Although it granted Pepco the right to recover its prudently incurred investment yesterday, FERC denied the continuation of MAPP's 150 basis point incentive ROE on abandoned plant. No big surprise -- Pepco's arguments were absurd.
"We find that the continuation of the additional 200 basis points of incentives, on top of the base ROE, on an abandoned project is not appropriate. Once a project has been canceled, none of the incentives granted other than the ability to recover prudently incurred abandonment costs continues to apply, as explained below."
FERC also denied Pepco its 50 basis point incentive for continued membership in PJM. The Commission reconfirmed its determination in the PATH abandonment order:
"We therefore find that the 50 basis point adder for RTO participation is not appropriate for recovery in an abandonment application. This finding is appropriate in the context of abandonment even though the Commission has found that the RTO participation incentive is unrelated to any particular project but instead is intended as an incentive for joining and remaining in an RTO. This is because even though the public utility project developer has joined an RTO, the facility at issue in an abandoned plant cost recovery situation will not be transferred to the RTO's control, and therefore the benefits from that project’s inclusion in an RTO will not materialize.

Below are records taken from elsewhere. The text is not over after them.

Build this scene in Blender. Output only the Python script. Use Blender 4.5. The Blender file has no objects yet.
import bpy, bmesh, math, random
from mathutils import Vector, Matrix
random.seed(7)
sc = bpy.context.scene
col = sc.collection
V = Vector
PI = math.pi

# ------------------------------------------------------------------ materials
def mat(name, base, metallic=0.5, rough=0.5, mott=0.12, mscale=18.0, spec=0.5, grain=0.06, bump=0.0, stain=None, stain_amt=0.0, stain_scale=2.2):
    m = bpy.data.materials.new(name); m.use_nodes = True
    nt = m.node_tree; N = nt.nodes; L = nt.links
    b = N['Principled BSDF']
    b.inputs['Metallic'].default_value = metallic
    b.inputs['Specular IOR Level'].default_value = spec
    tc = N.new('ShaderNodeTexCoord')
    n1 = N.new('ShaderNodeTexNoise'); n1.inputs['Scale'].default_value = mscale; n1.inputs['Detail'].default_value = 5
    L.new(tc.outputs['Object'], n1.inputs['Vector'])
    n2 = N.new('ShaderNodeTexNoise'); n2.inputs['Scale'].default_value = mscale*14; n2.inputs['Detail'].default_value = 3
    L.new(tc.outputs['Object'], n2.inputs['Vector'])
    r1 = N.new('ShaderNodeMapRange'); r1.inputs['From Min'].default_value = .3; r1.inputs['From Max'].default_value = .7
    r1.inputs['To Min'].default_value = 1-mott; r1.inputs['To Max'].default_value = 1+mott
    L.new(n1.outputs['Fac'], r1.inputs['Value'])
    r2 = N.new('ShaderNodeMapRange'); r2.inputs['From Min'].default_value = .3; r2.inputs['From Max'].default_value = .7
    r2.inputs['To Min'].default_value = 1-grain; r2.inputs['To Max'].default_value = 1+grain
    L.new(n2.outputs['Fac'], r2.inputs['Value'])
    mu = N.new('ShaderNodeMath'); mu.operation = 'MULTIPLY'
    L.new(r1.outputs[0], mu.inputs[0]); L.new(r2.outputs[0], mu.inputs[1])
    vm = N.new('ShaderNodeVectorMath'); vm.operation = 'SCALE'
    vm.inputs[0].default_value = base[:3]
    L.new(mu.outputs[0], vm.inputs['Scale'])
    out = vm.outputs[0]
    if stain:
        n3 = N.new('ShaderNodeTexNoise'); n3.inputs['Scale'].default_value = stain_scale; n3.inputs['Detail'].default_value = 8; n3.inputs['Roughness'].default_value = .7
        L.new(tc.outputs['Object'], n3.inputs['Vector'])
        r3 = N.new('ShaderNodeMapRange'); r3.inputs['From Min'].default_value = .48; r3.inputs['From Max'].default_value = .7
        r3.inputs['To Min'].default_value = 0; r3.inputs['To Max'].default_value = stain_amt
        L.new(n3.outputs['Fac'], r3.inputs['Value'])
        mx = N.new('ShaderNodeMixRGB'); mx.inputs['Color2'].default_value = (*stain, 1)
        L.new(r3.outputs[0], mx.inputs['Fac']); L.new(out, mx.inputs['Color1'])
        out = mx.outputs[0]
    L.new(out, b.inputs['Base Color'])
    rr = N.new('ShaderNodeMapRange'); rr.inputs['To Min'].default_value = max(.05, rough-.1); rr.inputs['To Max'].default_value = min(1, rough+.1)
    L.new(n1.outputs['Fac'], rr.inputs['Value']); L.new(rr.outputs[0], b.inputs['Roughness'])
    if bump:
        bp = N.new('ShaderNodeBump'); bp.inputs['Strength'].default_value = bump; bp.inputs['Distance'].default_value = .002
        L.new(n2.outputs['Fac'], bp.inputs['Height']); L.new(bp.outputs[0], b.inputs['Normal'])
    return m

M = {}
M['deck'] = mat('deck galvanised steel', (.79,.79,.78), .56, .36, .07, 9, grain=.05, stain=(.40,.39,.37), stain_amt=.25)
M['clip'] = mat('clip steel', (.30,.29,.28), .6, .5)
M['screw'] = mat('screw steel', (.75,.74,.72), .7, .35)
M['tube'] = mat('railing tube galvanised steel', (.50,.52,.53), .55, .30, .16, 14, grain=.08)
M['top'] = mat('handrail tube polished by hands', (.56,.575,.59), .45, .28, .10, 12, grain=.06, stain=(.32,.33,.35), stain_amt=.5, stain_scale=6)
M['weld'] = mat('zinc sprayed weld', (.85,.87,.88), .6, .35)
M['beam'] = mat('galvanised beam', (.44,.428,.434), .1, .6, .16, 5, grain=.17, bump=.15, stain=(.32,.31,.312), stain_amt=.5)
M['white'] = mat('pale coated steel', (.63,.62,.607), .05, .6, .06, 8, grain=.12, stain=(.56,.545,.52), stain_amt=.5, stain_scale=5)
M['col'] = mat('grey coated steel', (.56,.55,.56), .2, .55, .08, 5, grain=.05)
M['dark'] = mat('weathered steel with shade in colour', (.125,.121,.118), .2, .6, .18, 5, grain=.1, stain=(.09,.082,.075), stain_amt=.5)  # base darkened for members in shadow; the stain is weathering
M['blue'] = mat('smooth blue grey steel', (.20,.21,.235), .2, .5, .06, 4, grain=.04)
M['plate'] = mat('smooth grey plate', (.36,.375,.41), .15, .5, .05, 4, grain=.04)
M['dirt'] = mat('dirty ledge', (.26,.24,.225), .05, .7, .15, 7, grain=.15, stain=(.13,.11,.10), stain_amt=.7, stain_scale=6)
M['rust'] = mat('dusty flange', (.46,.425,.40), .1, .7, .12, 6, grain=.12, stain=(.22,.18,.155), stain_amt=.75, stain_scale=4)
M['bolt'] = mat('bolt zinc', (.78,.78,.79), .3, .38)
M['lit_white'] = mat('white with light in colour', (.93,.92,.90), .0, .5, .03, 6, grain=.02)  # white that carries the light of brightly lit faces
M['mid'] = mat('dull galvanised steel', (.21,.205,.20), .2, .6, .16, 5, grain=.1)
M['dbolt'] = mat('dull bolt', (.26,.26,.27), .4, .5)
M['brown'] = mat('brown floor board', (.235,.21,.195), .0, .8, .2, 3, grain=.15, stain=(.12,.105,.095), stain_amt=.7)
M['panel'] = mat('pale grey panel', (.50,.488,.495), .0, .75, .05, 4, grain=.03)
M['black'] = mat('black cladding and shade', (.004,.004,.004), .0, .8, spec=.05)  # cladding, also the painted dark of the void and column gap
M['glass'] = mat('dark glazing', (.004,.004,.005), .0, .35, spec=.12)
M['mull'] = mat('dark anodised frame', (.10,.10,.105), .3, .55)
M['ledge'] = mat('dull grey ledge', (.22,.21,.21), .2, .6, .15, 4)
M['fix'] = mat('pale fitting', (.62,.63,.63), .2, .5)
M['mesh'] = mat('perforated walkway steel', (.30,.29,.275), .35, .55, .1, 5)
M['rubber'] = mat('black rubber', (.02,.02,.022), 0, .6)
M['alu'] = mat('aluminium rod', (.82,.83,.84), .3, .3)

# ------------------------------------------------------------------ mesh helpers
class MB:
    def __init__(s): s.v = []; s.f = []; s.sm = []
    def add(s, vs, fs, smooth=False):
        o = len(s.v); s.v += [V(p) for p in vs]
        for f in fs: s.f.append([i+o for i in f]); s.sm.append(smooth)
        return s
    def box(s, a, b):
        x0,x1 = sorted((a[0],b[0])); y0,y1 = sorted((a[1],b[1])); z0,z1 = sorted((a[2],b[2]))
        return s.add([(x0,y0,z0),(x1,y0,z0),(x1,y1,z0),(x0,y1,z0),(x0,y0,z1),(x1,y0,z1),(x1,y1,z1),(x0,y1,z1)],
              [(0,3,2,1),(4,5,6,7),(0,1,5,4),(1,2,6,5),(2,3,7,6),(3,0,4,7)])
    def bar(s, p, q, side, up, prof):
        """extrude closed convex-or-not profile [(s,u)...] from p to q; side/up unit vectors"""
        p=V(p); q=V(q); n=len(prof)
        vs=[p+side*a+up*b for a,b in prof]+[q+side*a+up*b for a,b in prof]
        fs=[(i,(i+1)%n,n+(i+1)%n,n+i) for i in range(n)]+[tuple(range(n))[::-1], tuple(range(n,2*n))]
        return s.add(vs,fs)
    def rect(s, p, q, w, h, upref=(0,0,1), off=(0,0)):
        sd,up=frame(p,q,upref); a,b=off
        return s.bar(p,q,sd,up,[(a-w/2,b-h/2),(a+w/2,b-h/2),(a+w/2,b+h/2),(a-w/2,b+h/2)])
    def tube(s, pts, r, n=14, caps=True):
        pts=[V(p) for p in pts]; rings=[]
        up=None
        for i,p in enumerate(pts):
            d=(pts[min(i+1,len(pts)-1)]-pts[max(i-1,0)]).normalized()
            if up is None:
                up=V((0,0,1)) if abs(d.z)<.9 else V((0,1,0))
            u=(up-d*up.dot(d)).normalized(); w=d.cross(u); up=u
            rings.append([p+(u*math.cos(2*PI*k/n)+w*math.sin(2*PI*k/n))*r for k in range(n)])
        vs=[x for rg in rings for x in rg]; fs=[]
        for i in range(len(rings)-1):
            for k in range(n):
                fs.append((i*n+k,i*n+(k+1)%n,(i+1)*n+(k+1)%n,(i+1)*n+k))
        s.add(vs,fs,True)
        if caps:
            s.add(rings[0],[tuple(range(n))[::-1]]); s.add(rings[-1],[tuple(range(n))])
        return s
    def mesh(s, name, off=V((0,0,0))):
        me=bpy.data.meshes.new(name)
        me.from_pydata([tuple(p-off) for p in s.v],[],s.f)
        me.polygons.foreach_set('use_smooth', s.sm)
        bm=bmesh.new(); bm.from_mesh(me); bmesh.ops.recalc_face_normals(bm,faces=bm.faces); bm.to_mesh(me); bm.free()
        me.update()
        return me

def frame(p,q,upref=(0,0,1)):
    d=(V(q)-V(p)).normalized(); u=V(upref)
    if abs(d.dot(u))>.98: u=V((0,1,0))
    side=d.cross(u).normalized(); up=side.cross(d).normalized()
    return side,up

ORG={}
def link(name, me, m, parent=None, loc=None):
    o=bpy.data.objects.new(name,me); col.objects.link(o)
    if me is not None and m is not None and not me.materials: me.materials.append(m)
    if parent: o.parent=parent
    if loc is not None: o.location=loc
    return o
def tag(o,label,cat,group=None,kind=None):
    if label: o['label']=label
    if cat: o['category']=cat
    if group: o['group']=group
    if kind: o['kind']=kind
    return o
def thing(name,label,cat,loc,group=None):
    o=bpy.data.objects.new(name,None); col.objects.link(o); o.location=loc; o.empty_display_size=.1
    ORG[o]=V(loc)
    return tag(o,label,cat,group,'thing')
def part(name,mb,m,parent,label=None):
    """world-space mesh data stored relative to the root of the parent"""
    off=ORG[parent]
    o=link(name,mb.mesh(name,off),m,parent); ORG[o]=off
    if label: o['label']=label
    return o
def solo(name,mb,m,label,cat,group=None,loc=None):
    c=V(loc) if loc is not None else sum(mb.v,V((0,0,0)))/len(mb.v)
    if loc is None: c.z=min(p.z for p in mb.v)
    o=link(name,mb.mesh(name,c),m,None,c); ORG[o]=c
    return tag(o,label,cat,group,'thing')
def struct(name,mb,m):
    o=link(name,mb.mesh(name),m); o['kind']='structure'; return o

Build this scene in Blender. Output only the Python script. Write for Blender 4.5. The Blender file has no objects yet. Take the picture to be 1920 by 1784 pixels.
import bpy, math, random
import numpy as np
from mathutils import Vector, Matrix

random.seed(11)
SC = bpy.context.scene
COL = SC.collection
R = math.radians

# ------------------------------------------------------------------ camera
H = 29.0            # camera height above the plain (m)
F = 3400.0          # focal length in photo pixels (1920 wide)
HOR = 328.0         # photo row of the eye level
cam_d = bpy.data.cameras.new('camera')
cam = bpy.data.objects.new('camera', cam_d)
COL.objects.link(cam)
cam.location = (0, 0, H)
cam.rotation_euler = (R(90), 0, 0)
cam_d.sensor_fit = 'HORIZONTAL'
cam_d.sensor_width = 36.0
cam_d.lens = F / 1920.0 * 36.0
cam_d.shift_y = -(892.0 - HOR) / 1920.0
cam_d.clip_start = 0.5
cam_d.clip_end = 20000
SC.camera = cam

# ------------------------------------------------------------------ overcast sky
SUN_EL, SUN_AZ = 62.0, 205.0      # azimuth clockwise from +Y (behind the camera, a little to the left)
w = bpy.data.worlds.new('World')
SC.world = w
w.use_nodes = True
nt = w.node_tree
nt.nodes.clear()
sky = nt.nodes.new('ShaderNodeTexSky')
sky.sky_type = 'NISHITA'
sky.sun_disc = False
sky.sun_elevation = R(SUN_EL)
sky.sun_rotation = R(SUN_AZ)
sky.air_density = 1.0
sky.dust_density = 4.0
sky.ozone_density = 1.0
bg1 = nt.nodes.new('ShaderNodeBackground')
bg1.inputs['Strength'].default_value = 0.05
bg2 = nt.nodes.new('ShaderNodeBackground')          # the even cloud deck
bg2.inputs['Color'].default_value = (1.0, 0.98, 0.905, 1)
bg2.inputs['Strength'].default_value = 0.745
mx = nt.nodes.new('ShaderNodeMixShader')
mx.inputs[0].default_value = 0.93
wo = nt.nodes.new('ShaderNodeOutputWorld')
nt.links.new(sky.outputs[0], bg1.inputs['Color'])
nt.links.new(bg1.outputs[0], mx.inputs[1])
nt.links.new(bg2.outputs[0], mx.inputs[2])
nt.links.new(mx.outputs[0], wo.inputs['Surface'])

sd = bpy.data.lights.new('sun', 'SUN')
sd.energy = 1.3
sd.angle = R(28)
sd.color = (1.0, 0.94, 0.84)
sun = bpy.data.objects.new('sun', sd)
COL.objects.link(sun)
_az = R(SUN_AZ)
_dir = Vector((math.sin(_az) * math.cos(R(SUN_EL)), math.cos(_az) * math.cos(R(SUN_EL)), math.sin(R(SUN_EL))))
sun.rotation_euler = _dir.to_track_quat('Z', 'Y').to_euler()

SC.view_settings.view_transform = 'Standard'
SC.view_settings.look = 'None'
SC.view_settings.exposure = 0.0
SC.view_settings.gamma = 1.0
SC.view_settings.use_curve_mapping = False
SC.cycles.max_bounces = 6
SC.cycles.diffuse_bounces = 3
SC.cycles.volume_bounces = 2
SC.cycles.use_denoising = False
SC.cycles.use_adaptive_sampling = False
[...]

This outcome is consistent with the PATH Abandonment Order, where the Commission clarified that continued recovery of a 50 basis point adder for RTO participation is not appropriate for recovery in an abandonment application."*
Do you think the Commission was clear enough this time? Greed seems to be interfering with utility understanding of this concept.
In addition, the Commission also determined that Pepco can recover only 50% of its incurred costs prior to issuance of their incentives order in 2008. Because Pepco incurred these costs before being granted the 100% abandonment recovery incentive, they are only eligible for 50% recovery. Pepco wasn't greedy enough to ask for amortization of its pre-incentive costs over its construction period like PATH did. Silly Pepco, that's going to cost ya...
However, the Commission also awarded Pepco a 10.8% ROE on its recovery of abandoned plant, instead of setting ROE for hearing like it did on PATH's abandonment. Pepco's brazenly ridiculous request to recover an incentive ROE on abandoned plant captured the attention of all the protestors, who failed to advance any arguments against Pepco's base ROE. You gotta admit, it was pretty smart. Maybe PATH's counsel could take some lessons from Pepco's. Or maybe PATH just needs smarter counsel.
As it did with PATH, the Commission set the prudence of MAPP's abandoned plant costs for settlement and hearing.
Before you get all carried away praising the Commission for this Order, remember that it is because the Commission continually fails to enforce any discipline on their little darling PJM that consumers in 13 states and D.C. will have paid nearly half a billion dollars for these two abandoned transmission projects. PATH and MAPP (and TrAIL and Susquehanna Roseland) were never truly needed. It was all about increasing the use of coal-fired resources, not reliability or economics. The utility cartel that is PJM has cost us all higher electric bills that we can ill afford and will not be held accountable for its machinations.
*This bodes well for PATH's rehearing, doesn't it?